Data shown:
◆ ◆ ◆

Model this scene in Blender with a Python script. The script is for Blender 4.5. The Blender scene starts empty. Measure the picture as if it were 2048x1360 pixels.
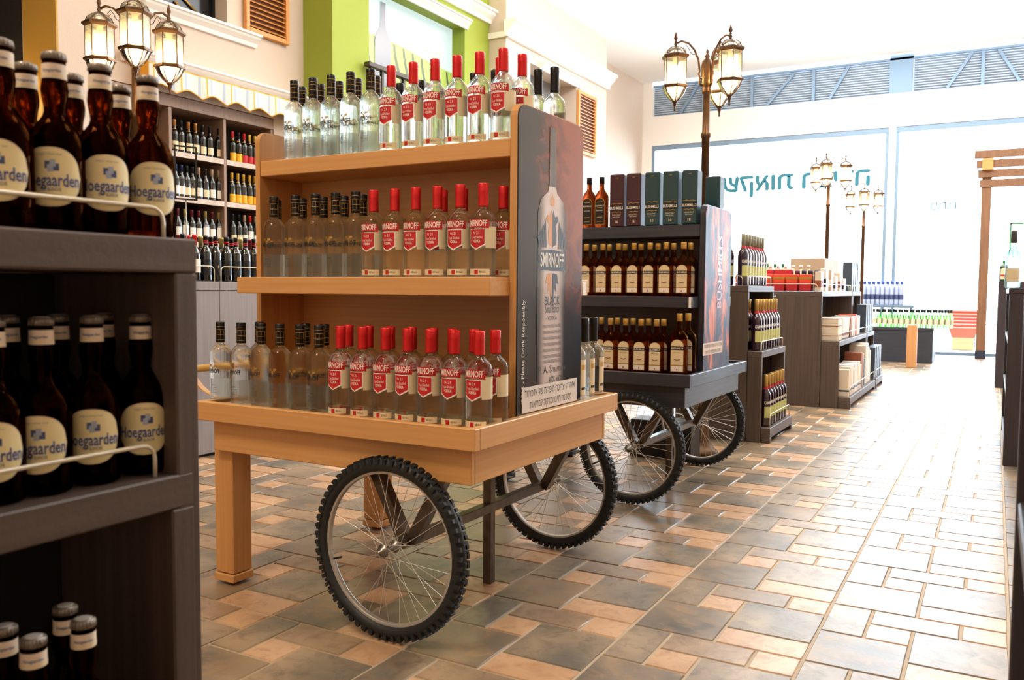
import bpy, math, random
from mathutils import Vector, Matrix
from mathutils.geometry import tessellate_polygon
random.seed(7)
PI = math.pi
SC = bpy.context.scene
COL = SC.collection

# ------------------------------------------------------------------ camera, world, lights, exposure
F_PX = 1718.58
CAM = Vector((1.061, -2.764, 1.161))
YAW, PITCH, ROLL = -0.51183, 0.058815, 0.007194
fw = Vector((math.sin(YAW) * math.cos(PITCH), math.cos(YAW) * math.cos(PITCH), -math.sin(PITCH)))
rt = Vector((math.cos(YAW), -math.sin(YAW), 0))
up = rt.cross(fw)
R_ = rt * math.cos(ROLL) + up * math.sin(ROLL)
U_ = -rt * math.sin(ROLL) + up * math.cos(ROLL)
cd = bpy.data.cameras.new('camera')
cam = bpy.data.objects.new('camera', cd)
COL.objects.link(cam)
M = Matrix((R_, U_, -fw)).transposed().to_4x4()
M.translation = CAM
cam.matrix_world = M
cd.sensor_width = 36.0
cd.lens = F_PX / 2048 * 36
cd.clip_start = 0.05
cd.clip_end = 200
cd.dof.use_dof = True
cd.dof.focus_distance = 3.9
cd.dof.aperture_fstop = 7.5
SC.camera = cam

SC.view_settings.view_transform = 'Standard'
SC.view_settings.look = 'None'
SC.view_settings.gamma = 1.0
SC.view_settings.use_curve_mapping = False
SC.view_settings.exposure = 0.0
SC.cycles.max_bounces = 14
SC.cycles.diffuse_bounces = 5
SC.cycles.glossy_bounces = 5
SC.cycles.transmission_bounces = 12
SC.cycles.transparent_max_bounces = 24
SC.cycles.caustics_reflective = False
SC.cycles.caustics_refractive = False
SC.cycles.sample_clamp_indirect = 6.0
SC.cycles.use_denoising = True

wd = bpy.data.worlds.new('daylight')
SC.world = wd
wd.use_nodes = True
bg = wd.node_tree.nodes['Background']
bg.inputs['Color'].default_value = (0.74, 0.87, 1.0, 1)
bg.inputs['Strength'].default_value = 19.0


def area(name, loc, rot, sx, sy, power, color, portal=False, spread=180):
    l = bpy.data.lights.new(name, 'AREA')
    l.shape = 'RECTANGLE'
    l.size, l.size_y = sx, sy
    l.energy = power
    l.color = color
    l.spread = math.radians(spread)
    if portal:
        l.cycles.is_portal = True
    o = bpy.data.objects.new(name, l)
    COL.objects.link(o)
    o.location = loc
    o.rotation_euler = rot
    return o


area('shopfront_portal', (-2.0, 14.9, 2.2), (-PI / 2, 0, 0), 9.5, 4.2, 1, (1, 1, 1), portal=True)
for (lx_, ly_, pw_) in ((-1.0, -3.4, 190), (-3.6, 0.4, 45), (1.6, 0.6, 85), (-3.4, 4.6, 32), (0.4, 5.0, 35), (-2.8, 9.0, 90)):
    area('ceiling_fill', (lx_, ly_, 5.35), (0, 0, 0), 1.2, 1.2, pw_, (1.0, 0.84, 0.64) if lx_ < 1 else (0.88, 0.94, 1.0))  # unseen fills for assumed luminaires; the bluish one is added to cool the floor
area('cove_and_fill_light', (-4.75, 4.6, 5.12), (PI, 0, 0), 0.25, 6.5, 40, (1.0, 0.86, 0.62))
area('cove_and_fill_light', (0.0, 8.6, 4.7), (PI, 0, 0), 6.6, 9.5, 1300, (0.93, 0.965, 1.0))  # unseen upward fill added over the aisle to whiten the ceiling; no cove here


# ------------------------------------------------------------------ pixel helpers (photo measurements -> world points)
def ray(px, py):
    return fw + R_ * ((px - 1024) / F_PX) - U_ * ((py - 680) / F_PX)


def on(ax, val, px, py):
    v = ray(px, py)
    return CAM + v * ((val - CAM[ax]) / v[ax])


# ------------------------------------------------------------------ materials
def lin(c):
    c = c / 255.0
    return c / 12.92 if c <= 0.04045 else ((c + 0.055) / 1.055) ** 2.4


def rgb(r, g, b):
    return (lin(r), lin(g), lin(b), 1)


def inp(n, name, v):
    if name in n.inputs:
        n.inputs[name].default_value = v


def mat(name, col, rough=0.5, metal=0.0, spec=0.5, coat=0.0, noise=None, bump=0.0, bump_scale=200, emit=None, estr=0):
    m = bpy.data.materials.new(name)
    m.use_nodes = True
    nt = m.node_tree
    b = nt.nodes['Principled BSDF']
    inp(b, 'Base Color', col)
    inp(b, 'Roughness', rough)
    inp(b, 'Metallic', metal)
    inp(b, 'Specular IOR Level', spec)
    inp(b, 'Coat Weight', coat)
    inp(b, 'Coat Roughness', 0.08)
    if emit:
        inp(b, 'Emission Color', emit)
        inp(b, 'Emission Strength', estr)
    if noise or bump:
        tc = nt.nodes.new('ShaderNodeTexCoord')
    if noise:
        (sx, sy, sz), amt, c2 = noise
        mp = nt.nodes.new('ShaderNodeMapping')
        mp.inputs['Scale'].default_value = (sx, sy, sz)
        nt.links.new(tc.outputs['Object'], mp.inputs['Vector'])
        nz = nt.nodes.new('ShaderNodeTexNoise')
        nz.inputs['Scale'].default_value = 1.0
        nz.inputs['Detail'].default_value = 5
        nt.links.new(mp.outputs['Vector'], nz.inputs['Vector'])
        cr = nt.nodes.new('ShaderNodeMapRange')
        cr.inputs['From Min'].default_value = 0.3
        cr.inputs['From Max'].default_value = 0.7
        cr.inputs['To Max'].default_value = amt
        nt.links.new(nz.outputs['Fac'], cr.inputs['Value'])
        mx = nt.nodes.new('ShaderNodeMix')
        mx.data_type = 'RGBA'
        mx.inputs['A'].default_value = col
        mx.inputs['B'].default_value = c2
        nt.links.new(cr.outputs['Result'], mx.inputs['Factor'])
        nt.links.new(mx.outputs['Result'], b.inputs['Base Color'])
    if bump:
        n2 = nt.nodes.new('ShaderNodeTexNoise')
        n2.inputs['Scale'].default_value = bump_scale
        n2.inputs['Detail'].default_value = 3
        nt.links.new(tc.outputs['Object'], n2.inputs['Vector'])
        bp = nt.nodes.new('ShaderNodeBump')
        bp.inputs['Strength'].default_value = bump
        bp.inputs['Distance'].default_value = 0.003
        nt.links.new(n2.outputs['Fac'], bp.inputs['Height'])
        nt.links.new(bp.outputs['Normal'], b.inputs['Normal'])
    return m


def glass_mat(name, tint, clear=0.45, rough=0.0, ior=1.42):
    """glass and spirit: a mix of refraction and plain see-through"""
    m = bpy.data.materials.new(name)
    m.use_nodes = True
    nt = m.node_tree
    for n in list(nt.nodes):
        nt.nodes.remove(n)
    out = nt.nodes.new('ShaderNodeOutputMaterial')
    g = nt.nodes.new('ShaderNodeBsdfGlass')
    g.inputs['Color'].default_value = tint
    g.inputs['Roughness'].default_value = rough
    g.inputs['IOR'].default_value = ior
    t = nt.nodes.new('ShaderNodeBsdfTransparent')
    t.inputs['Color'].default_value = tint
    mx = nt.nodes.new('ShaderNodeMixShader')
    mx.inputs[0].default_value = clear
    nt.links.new(g.outputs[0], mx.inputs[1])
    nt.links.new(t.outputs[0], mx.inputs[2])
    nt.links.new(mx.outputs[0], out.inputs['Surface'])
    return m


def thin_glass(name, tint, refl=0.08, rough=0.02):
    m = bpy.data.materials.new(name)
    m.use_nodes = True
    nt = m.node_tree
    for n in list(nt.nodes):
        nt.nodes.remove(n)
    out = nt.nodes.new('ShaderNodeOutputMaterial')
    g = nt.nodes.new('ShaderNodeBsdfGlossy')
    g.inputs['Roughness'].default_value = rough
    t = nt.nodes.new('ShaderNodeBsdfTransparent')
    t.inputs['Color'].default_value = tint
    fr = nt.nodes.new('ShaderNodeFresnel')
    fr.inputs['IOR'].default_value = 1.4
    mx = nt.nodes.new('ShaderNodeMixShader')
    nt.links.new(fr.outputs[0], mx.inputs[0])
    nt.links.new(t.outputs[0], mx.inputs[1])
    nt.links.new(g.outputs[0], mx.inputs[2])
    nt.links.new(mx.outputs[0], out.inputs['Surface'])
    return m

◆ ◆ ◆

Exercise brief: From the first line of the material down to the line containing "SC.camera = cam", inclusive, return each line exactly, skipping any picture.

Solution for this exercise:
Model this scene in Blender with a Python script. The script is for Blender 4.5. The Blender scene starts empty. Measure the picture as if it were 2048x1360 pixels.
import bpy, math, random
from mathutils import Vector, Matrix
from mathutils.geometry import tessellate_polygon
random.seed(7)
PI = math.pi
SC = bpy.context.scene
COL = SC.collection

# ------------------------------------------------------------------ camera, world, lights, exposure
F_PX = 1718.58
CAM = Vector((1.061, -2.764, 1.161))
YAW, PITCH, ROLL = -0.51183, 0.058815, 0.007194
fw = Vector((math.sin(YAW) * math.cos(PITCH), math.cos(YAW) * math.cos(PITCH), -math.sin(PITCH)))
rt = Vector((math.cos(YAW), -math.sin(YAW), 0))
up = rt.cross(fw)
R_ = rt * math.cos(ROLL) + up * math.sin(ROLL)
U_ = -rt * math.sin(ROLL) + up * math.cos(ROLL)
cd = bpy.data.cameras.new('camera')
cam = bpy.data.objects.new('camera', cd)
COL.objects.link(cam)
M = Matrix((R_, U_, -fw)).transposed().to_4x4()
M.translation = CAM
cam.matrix_world = M
cd.sensor_width = 36.0
cd.lens = F_PX / 2048 * 36
cd.clip_start = 0.05
cd.clip_end = 200
cd.dof.use_dof = True
cd.dof.focus_distance = 3.9
cd.dof.aperture_fstop = 7.5
SC.camera = cam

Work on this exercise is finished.